(3D scene scripts)
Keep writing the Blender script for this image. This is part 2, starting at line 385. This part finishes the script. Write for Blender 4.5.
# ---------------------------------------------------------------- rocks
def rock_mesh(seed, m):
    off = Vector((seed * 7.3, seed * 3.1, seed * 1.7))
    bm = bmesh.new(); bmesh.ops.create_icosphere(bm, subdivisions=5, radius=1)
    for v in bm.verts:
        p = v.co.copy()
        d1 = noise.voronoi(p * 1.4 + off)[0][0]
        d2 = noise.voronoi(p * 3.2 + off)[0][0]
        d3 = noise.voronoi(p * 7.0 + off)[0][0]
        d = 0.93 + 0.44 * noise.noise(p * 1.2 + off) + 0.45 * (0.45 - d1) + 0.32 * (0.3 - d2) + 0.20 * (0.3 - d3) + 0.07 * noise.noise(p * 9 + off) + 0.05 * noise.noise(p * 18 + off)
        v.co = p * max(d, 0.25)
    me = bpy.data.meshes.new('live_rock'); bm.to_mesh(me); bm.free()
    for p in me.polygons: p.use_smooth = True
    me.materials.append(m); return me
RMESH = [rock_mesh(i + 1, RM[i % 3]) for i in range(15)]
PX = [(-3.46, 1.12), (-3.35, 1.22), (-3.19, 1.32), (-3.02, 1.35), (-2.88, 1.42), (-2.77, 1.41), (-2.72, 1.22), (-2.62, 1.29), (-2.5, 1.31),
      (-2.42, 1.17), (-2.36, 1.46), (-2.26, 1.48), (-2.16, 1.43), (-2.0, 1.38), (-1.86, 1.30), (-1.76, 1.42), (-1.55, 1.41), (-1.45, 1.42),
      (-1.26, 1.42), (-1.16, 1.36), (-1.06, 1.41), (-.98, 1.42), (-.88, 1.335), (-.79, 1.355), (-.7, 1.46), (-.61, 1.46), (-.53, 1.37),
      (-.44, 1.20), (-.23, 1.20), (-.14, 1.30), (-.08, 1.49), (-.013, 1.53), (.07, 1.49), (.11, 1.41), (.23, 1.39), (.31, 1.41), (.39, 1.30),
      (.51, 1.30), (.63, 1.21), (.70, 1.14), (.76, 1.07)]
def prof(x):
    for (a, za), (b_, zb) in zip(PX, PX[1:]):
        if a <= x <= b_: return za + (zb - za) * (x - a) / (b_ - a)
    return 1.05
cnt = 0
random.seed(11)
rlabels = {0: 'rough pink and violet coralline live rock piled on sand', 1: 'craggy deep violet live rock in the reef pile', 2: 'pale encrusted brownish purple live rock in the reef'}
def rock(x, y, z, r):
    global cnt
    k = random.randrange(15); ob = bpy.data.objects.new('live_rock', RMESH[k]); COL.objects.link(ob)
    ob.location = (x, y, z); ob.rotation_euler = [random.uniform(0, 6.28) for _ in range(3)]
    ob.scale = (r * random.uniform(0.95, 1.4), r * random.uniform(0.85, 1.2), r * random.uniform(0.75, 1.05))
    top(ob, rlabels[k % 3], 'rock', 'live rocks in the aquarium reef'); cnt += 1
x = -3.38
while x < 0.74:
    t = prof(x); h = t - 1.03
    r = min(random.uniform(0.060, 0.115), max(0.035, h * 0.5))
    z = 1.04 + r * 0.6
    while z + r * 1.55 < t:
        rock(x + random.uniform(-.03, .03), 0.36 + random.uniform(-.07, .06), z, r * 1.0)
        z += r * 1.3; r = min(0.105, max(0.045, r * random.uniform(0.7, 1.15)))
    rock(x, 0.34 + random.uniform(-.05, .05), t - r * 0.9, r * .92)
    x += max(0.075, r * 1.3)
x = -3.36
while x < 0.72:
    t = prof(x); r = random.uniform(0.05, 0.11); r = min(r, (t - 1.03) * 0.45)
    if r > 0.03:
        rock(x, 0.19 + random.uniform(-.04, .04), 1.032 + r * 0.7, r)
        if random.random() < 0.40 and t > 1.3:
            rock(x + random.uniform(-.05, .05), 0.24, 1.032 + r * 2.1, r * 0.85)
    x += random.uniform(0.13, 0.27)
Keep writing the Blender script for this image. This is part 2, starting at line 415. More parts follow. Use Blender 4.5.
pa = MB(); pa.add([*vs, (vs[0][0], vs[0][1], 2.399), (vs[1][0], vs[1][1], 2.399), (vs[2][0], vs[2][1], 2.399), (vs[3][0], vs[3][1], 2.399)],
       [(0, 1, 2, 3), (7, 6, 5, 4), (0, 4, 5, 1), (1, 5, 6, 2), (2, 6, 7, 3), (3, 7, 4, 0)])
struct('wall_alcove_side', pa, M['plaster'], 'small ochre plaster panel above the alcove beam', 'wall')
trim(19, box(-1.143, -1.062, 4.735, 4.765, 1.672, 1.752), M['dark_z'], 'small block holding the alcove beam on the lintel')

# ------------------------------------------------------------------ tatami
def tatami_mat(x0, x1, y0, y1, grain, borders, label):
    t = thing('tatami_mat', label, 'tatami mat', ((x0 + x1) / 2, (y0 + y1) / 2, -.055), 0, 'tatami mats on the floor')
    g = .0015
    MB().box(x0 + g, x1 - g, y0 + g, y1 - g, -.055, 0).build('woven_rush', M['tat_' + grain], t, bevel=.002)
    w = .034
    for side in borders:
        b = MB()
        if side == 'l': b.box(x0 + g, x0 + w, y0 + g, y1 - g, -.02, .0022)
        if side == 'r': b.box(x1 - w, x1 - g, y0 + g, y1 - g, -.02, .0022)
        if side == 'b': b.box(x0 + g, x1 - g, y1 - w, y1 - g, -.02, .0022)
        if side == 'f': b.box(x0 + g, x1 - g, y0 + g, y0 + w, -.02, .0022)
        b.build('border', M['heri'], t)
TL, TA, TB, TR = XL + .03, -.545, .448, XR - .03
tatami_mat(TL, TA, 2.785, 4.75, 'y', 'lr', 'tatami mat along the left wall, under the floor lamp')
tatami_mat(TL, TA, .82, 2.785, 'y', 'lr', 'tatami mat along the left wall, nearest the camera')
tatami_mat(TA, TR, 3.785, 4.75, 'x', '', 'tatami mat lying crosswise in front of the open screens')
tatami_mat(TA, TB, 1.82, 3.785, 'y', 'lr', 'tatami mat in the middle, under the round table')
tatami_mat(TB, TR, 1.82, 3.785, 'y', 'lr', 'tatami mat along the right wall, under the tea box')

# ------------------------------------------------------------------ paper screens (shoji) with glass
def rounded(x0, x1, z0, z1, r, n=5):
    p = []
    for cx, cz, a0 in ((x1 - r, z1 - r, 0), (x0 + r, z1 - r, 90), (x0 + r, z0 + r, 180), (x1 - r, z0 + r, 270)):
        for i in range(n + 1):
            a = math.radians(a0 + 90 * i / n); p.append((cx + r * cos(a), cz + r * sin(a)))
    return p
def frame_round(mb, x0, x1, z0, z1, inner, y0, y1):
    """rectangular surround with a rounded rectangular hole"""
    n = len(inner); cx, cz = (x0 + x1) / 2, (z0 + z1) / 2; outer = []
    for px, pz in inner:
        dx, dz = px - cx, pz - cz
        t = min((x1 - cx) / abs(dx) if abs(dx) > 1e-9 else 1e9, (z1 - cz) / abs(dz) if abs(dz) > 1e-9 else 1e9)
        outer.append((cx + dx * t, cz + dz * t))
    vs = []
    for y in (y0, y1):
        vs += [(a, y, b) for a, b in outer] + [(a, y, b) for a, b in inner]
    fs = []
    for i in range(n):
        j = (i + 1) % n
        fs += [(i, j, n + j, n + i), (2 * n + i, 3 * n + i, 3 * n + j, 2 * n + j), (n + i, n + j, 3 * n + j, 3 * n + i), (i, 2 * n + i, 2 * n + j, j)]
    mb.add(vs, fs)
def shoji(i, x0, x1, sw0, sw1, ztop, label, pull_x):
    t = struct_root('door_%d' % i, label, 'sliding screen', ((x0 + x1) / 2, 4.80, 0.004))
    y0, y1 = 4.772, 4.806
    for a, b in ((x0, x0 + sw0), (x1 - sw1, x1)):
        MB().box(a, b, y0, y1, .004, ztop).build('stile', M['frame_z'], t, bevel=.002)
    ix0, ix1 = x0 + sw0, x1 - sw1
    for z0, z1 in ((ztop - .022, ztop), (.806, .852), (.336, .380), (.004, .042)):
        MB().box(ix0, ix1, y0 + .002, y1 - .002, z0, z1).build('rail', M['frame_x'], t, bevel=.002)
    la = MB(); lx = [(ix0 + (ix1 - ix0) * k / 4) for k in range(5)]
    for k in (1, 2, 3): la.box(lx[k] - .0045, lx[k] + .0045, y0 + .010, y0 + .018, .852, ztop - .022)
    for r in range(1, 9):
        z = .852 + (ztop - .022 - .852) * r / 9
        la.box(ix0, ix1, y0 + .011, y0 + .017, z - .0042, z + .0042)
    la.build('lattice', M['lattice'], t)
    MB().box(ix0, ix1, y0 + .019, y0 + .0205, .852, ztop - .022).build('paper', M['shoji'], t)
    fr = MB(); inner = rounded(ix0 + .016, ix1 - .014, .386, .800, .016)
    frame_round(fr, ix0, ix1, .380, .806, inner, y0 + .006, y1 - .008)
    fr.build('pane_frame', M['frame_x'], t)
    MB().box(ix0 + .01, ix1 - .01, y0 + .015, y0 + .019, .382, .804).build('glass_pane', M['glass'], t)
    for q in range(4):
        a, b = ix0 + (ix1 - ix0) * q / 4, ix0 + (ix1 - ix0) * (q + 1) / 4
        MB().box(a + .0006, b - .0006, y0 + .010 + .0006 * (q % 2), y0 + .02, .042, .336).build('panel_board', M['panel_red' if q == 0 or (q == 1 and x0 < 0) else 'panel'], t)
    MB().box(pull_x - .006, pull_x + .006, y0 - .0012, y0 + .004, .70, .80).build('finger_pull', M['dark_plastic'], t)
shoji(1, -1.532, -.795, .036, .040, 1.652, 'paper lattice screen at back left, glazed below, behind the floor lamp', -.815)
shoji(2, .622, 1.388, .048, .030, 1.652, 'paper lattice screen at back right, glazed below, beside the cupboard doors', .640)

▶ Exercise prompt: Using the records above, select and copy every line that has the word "image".

▶ Reply:
Keep writing the Blender script for this image. This is part 2, starting at line 385. This part finishes the script. Write for Blender 4.5.
Keep writing the Blender script for this image. This is part 2, starting at line 415. More parts follow. Use Blender 4.5.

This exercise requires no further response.